En décembre, mon collègue Daiji Ozawa, chef des placements et responsable des actions japonaises, a vu juste en disant que l’indice Nikkei 225 dépasserait son précédent sommet, atteint en 1989. Selon lui, si la croissance soutenue du produit intérieur brut nominal est étayée par la normalisation prudente de la politique monétaire de la Banque du Japon et des réformes gouvernementales visant à améliorer l’ensemble de la chaîne d’investissement, les marchés boursiers japonais devraient continuer à obtenir de bons rendements. Je suis tout à fait d’accord avec son analyse de la situation et je m’attends à d’autres avancées de l’économie et des marchés boursiers japonais.
Dates à surveiller
Tous les regards seront tournés vers les banques centrales cette semaine, en particulier la Banque du Japon, la Banque d’Angleterre et la Réserve fédérale américaine. Elles sont toutes sur le point de modifier leur politique monétaire respective, mais je crois que la Banque du Japon sera la première à amorcer la normalisation de sa politique monétaire soit cette semaine, soit en avril, car les négociations de Shunto devraient rassurer la Banque du Japon, à savoir qu’elle a intérêt à normaliser sa politique monétaire plus tôt que tard.

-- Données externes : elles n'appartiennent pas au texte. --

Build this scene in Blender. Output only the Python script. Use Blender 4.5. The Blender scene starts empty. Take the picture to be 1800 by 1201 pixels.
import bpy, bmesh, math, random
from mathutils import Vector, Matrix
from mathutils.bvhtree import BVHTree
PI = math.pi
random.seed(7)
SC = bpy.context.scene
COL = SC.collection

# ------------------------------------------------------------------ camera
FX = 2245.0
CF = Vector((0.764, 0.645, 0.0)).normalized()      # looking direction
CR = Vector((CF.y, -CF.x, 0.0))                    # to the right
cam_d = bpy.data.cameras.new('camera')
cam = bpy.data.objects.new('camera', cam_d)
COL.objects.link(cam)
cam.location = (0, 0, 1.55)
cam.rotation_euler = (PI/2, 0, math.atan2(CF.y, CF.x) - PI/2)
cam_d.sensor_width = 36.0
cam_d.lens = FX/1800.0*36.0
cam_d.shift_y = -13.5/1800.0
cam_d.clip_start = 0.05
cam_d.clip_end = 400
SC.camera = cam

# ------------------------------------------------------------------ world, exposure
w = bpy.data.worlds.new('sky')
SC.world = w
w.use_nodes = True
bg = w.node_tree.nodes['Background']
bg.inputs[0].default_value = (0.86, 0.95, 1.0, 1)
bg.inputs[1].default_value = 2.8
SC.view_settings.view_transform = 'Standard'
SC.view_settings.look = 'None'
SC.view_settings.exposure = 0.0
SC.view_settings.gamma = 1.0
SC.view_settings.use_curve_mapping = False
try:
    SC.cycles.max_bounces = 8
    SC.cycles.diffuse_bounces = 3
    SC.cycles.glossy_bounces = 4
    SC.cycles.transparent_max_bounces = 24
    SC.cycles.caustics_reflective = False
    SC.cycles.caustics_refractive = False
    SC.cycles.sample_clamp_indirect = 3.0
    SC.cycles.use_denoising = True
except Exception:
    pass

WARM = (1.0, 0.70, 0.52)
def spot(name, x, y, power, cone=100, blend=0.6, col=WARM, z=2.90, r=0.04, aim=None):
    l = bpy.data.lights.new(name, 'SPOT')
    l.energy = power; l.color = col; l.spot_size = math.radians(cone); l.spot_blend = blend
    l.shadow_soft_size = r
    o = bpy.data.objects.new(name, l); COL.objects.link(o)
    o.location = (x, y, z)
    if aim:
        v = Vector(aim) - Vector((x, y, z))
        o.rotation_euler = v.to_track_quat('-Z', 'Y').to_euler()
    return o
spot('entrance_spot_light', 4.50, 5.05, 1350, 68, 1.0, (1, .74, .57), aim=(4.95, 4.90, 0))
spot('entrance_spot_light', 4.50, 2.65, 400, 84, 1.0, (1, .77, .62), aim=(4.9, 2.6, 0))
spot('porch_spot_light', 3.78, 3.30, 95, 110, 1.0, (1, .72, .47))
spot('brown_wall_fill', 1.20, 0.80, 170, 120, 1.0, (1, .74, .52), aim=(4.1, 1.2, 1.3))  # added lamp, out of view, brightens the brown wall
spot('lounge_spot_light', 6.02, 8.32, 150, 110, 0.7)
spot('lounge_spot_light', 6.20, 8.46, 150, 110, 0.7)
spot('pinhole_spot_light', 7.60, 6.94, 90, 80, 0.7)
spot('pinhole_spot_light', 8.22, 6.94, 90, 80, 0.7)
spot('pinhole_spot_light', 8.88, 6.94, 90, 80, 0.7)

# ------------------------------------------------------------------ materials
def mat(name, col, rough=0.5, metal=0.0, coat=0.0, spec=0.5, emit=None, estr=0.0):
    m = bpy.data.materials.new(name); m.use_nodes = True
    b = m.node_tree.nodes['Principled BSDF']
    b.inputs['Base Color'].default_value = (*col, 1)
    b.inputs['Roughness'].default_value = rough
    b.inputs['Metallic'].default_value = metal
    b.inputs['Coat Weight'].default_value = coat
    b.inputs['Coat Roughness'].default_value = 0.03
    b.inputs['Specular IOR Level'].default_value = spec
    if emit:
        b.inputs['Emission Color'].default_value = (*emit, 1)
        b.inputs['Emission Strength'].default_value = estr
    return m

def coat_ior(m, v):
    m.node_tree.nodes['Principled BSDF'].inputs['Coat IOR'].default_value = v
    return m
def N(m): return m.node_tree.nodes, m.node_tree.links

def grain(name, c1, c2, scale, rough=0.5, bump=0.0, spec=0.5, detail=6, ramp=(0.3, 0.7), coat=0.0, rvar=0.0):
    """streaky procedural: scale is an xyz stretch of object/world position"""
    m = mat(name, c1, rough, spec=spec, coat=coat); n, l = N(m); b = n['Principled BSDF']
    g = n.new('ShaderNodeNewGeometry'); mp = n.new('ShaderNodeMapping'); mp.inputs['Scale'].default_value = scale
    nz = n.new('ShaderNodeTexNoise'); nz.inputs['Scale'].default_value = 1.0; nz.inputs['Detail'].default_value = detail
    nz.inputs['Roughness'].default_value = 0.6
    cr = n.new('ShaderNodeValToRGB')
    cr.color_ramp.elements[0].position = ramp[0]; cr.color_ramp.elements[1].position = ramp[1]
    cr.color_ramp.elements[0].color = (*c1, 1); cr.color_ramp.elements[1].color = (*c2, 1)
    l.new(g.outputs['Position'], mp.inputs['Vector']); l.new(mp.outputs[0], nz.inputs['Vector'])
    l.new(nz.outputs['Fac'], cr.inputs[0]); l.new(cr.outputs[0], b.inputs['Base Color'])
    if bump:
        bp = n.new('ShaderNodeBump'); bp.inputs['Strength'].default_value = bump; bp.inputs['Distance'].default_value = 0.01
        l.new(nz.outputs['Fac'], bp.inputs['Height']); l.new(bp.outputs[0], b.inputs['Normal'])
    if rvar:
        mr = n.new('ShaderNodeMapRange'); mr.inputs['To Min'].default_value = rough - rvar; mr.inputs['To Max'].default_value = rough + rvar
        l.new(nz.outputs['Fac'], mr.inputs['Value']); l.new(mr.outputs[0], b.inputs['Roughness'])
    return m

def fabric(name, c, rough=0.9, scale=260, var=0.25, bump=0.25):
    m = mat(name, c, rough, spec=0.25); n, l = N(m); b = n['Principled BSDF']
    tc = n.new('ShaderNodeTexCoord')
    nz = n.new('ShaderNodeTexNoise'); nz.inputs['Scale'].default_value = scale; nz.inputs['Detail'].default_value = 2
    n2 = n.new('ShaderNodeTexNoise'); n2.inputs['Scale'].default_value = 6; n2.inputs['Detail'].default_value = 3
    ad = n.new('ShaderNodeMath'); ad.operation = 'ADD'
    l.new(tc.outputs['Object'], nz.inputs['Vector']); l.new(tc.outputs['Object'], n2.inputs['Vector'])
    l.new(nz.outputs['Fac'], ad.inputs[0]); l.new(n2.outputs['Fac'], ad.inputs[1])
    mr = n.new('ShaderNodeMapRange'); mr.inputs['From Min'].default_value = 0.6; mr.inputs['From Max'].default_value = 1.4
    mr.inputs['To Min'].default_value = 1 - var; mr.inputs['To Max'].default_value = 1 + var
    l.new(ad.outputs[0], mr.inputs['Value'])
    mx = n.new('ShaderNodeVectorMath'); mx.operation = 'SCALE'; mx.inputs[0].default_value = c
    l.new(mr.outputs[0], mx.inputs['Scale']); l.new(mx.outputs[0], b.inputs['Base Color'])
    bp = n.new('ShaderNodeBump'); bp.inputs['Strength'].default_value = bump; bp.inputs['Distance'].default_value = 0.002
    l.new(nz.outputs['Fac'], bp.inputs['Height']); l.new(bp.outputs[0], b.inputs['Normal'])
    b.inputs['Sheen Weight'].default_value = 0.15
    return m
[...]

Enfin, cette semaine, nous devrions obtenir de précieuses indications sur la date à laquelle la Réserve fédérale et la Banque d’Angleterre commenceront à réduire leurs taux, à la lumière des plus récentes données, dont certaines sont surprenantes. J’ai surtout hâte de voir le « dot plot » de la Fed, car la rumeur veut qu’il signale seulement deux baisses de taux cette année. Ne vous inquiétez pas si c’est le cas. Comme je l’ai déjà dit, ce graphique est parfois très imprécis; il suffit de regarder celui de décembre 2021 pour le constater et se rassurer.